Do Roman women arranged beautiful bouquet in amphoras?
Howdy Bill! Long time no see! — you should go out and draw trees and if you do, please let me know about it as I am certain that they’ll be wonderful trees. Aletha
Thank you for your kind words, Ellie, I’m always glad to hear that my blog encourages someone in their drawing. Aletha
Gabe, I’d be curious to hear more about how you first learned of Paul’s work. As the synchronicity — he seems to have had a deep insight into time — for sure. AK
Ben, how prescient of you. I suspect that there is a woman in the Cezanne painting, hidden as it were. He was very shy. But she is there, indirectly. Aletha
I stumbled upon gingatao because of reading the blog Another Lost Shark (Graham Nunn – a Brisbane-based poet who organises poetry readings – Paul used to go to the readings called Speedpoets) – I found Graham’s blog via a google search of poetry and Brisbane – haha. Paul used to comment on Another Lost Shark all the time – so I followed his link – I thought his name sounded ‘famous’ so worth a look at 😉 – that is how it all began Aletha.

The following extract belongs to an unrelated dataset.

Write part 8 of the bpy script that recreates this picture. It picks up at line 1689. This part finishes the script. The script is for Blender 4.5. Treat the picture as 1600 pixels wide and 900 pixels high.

It is strange, isn’t it Gabe, the idle twists and turns that lead into amazing discoveries. And Graham Nunn, I recognize his name, still comments at your blog. Paul had found me, in my case; I would have never dreamed of looking for modern poets. I had read poetry as an English major — ages ago — and enjoyed it and had known about a few local writers here in the DC area. But poetry was really off the radar for me. Then one day there was Paul’s comment. I think he must have been searching deeply in the internet for things that interested him. He made such creative use of the internet himself, of course, in his writing and its “dimensionality.”